== RAW DATA ==
☆ ☆ ☆ ☆ ☆
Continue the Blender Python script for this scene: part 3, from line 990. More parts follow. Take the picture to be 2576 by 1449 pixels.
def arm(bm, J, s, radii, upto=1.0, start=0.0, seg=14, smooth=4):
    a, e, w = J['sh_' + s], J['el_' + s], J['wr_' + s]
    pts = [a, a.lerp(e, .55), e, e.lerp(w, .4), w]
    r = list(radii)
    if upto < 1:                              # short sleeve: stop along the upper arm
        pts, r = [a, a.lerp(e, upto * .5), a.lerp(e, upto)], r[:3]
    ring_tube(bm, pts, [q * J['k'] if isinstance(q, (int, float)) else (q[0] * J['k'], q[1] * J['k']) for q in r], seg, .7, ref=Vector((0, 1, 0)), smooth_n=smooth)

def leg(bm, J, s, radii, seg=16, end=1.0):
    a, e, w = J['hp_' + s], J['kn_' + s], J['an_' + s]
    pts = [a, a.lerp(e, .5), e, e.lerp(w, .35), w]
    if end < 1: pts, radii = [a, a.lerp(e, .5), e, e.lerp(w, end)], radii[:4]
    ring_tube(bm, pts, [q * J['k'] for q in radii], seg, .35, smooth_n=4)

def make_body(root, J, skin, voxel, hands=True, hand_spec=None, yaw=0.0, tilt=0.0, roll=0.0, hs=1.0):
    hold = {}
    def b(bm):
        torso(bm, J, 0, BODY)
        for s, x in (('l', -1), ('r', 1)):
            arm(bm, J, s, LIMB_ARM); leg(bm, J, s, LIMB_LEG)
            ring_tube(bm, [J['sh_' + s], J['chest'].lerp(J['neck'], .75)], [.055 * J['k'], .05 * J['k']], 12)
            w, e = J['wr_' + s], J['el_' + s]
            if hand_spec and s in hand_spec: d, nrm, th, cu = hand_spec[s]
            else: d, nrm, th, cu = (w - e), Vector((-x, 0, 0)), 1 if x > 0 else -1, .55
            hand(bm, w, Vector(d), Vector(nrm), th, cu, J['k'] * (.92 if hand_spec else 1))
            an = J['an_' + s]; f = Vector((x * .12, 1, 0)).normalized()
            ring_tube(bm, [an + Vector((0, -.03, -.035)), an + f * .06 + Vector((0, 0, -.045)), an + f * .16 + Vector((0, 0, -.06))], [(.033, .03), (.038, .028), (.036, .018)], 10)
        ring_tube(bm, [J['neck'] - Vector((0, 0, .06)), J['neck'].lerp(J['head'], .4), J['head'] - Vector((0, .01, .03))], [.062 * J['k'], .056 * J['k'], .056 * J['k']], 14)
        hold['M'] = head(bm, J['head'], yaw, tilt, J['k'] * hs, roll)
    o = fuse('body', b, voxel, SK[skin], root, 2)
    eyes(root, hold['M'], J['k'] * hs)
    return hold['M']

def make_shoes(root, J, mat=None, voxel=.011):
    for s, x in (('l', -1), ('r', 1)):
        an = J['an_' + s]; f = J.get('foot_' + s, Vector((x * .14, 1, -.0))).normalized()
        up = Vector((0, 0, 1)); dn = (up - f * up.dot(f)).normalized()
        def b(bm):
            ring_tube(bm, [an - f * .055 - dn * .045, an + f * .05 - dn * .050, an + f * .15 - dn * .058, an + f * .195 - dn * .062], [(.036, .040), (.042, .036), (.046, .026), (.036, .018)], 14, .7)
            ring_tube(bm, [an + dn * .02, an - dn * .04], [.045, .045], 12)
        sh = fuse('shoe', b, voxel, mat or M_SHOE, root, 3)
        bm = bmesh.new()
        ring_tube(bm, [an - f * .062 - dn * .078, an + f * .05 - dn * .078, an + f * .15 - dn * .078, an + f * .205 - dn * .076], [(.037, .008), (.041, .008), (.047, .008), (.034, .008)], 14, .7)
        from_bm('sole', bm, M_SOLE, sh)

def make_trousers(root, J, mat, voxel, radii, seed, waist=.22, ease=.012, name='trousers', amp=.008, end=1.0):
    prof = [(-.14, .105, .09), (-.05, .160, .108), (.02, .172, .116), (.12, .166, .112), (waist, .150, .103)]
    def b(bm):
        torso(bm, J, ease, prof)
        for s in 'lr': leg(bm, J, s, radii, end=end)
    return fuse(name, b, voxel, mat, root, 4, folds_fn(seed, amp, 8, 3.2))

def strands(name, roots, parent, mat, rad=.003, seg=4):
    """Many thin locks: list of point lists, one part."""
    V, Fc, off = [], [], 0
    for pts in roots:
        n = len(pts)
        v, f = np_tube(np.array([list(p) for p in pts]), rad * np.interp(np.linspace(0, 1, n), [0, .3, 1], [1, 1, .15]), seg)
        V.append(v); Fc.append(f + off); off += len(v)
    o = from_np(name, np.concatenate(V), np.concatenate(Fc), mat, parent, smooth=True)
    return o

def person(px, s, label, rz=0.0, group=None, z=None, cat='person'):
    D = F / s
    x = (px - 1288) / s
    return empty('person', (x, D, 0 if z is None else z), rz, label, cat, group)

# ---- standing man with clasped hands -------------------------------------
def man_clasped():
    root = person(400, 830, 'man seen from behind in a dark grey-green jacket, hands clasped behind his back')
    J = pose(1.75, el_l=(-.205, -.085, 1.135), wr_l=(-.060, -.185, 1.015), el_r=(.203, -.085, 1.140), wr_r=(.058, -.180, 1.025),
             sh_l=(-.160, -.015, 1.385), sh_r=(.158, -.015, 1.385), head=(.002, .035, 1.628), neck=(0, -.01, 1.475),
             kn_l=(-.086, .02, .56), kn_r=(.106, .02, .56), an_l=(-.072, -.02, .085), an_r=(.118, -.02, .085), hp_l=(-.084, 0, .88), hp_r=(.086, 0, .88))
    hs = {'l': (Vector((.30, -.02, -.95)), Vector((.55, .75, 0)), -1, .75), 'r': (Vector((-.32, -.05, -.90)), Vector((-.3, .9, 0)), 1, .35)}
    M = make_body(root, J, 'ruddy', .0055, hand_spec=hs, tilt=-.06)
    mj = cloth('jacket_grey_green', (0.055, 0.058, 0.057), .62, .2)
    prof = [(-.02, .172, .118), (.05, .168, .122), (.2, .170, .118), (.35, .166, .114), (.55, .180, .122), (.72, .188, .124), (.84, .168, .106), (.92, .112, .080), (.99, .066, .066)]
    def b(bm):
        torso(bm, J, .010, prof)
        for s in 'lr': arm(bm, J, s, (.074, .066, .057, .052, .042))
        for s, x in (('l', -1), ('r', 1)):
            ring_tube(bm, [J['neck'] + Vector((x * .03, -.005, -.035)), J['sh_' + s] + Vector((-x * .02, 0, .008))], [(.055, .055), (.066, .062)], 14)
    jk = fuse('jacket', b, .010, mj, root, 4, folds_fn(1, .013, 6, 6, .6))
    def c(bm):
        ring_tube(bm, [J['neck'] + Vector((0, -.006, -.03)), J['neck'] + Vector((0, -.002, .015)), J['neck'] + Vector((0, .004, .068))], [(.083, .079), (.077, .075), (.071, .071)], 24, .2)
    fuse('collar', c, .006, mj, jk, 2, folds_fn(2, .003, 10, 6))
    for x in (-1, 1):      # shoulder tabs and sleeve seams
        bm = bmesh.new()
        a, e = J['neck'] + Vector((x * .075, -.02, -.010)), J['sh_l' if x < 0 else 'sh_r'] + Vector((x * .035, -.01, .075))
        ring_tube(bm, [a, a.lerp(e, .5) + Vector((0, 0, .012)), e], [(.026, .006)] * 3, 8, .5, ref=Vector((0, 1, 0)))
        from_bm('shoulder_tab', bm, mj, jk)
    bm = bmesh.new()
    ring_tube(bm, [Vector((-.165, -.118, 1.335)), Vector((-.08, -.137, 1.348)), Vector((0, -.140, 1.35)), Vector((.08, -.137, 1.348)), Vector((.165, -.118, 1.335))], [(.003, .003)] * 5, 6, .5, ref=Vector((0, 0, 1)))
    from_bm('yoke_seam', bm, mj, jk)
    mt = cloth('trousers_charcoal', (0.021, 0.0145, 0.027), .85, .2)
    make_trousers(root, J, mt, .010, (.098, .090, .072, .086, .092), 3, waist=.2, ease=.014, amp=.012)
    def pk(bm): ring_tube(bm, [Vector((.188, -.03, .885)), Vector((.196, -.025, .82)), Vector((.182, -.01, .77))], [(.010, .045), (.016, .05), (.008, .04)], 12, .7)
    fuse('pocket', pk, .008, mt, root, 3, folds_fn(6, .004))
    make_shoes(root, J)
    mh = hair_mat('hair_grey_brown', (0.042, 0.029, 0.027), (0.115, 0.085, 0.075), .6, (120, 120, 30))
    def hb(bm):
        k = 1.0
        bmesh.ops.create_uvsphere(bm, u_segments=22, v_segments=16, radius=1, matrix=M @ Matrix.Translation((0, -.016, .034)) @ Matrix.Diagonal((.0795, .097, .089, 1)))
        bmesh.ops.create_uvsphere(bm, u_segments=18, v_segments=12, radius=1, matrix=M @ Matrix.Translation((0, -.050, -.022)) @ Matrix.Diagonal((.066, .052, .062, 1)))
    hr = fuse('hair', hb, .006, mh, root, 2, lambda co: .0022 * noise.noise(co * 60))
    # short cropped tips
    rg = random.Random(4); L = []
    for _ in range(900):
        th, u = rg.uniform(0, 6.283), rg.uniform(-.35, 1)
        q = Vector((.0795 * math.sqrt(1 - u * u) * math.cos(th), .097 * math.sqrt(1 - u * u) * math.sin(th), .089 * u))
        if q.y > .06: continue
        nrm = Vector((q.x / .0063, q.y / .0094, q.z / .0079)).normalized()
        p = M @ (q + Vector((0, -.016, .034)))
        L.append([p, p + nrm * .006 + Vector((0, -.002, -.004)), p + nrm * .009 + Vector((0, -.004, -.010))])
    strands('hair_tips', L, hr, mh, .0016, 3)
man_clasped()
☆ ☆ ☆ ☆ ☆
== AIM ==
Set down, exactly as written, each line of the data from its opening line through the one containing "ring_tube(bm, pts, [q * J['k'] for". Output nothing more.

== SOLVED EXERCISE ==
Continue the Blender Python script for this scene: part 3, from line 990. More parts follow. Take the picture to be 2576 by 1449 pixels.
def arm(bm, J, s, radii, upto=1.0, start=0.0, seg=14, smooth=4):
    a, e, w = J['sh_' + s], J['el_' + s], J['wr_' + s]
    pts = [a, a.lerp(e, .55), e, e.lerp(w, .4), w]
    r = list(radii)
    if upto < 1:                              # short sleeve: stop along the upper arm
        pts, r = [a, a.lerp(e, upto * .5), a.lerp(e, upto)], r[:3]
    ring_tube(bm, pts, [q * J['k'] if isinstance(q, (int, float)) else (q[0] * J['k'], q[1] * J['k']) for q in r], seg, .7, ref=Vector((0, 1, 0)), smooth_n=smooth)

def leg(bm, J, s, radii, seg=16, end=1.0):
    a, e, w = J['hp_' + s], J['kn_' + s], J['an_' + s]
    pts = [a, a.lerp(e, .5), e, e.lerp(w, .35), w]
    if end < 1: pts, radii = [a, a.lerp(e, .5), e, e.lerp(w, end)], radii[:4]
    ring_tube(bm, pts, [q * J['k'] for q in radii], seg, .35, smooth_n=4)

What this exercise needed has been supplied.